The images are in .img format.
My questios is how were these images created. Today i debricked my drive and installed some mods and stuff and now i would like to make a disk image myself so in case i need to de brick again, i can restore my image including my mods etc…
Earlier today i tried the disk utility in ubuntu to create an image but it seemed that it was going to create a 3TB .img file of my drive even it had no data on it…
DD seems to do the same thing.
Would anyone know how to make an image of a respectable size like the one i downloaded of these forums?
You need to open the drive in disks in Linux and then make a disk image of the two 2GB raid partitions. Not sure if that would backup your kids as well though. I’ll try it later and see as I’ve just unbricked mine today and it’s still out of its case.
when i restore the .img in ubuntu, i think it over writes the whole disk if im not mistaken.
Are you saying that with your method, in case i brick my drive, i have the .img made according to your steps, i could simply use “dd” again to write my .img to the two raid partition and that will,
1- restore my disk’s rootfs
2- It will not over write the data partitions etc…
So i proceeded to test wit ubtuntu’s disk uility. I selected one of the raid partition, created a disk image. it was 2GB.
Then i proceeded to intentionall break the mybook live drive by formatting those two raid partitions.
I then restored the partitions with the back.img.

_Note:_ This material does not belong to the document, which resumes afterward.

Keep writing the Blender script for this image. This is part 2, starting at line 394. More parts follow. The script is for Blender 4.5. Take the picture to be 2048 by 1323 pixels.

I realized that i had to manually specify the partition type i.e linux raid and that put the drive back to functioning state.
It should restore your rootfs, I tested quite sometime ago on previous firmware. But even it doesn’t, you still can loop mount the backup.img and manually retrieve your mods.
It will not write the data partition if you correctly dump it into both 2GB raid partitions. To play safe, make sure mdadm service doesn’t mount the raid paritions on your linux VM.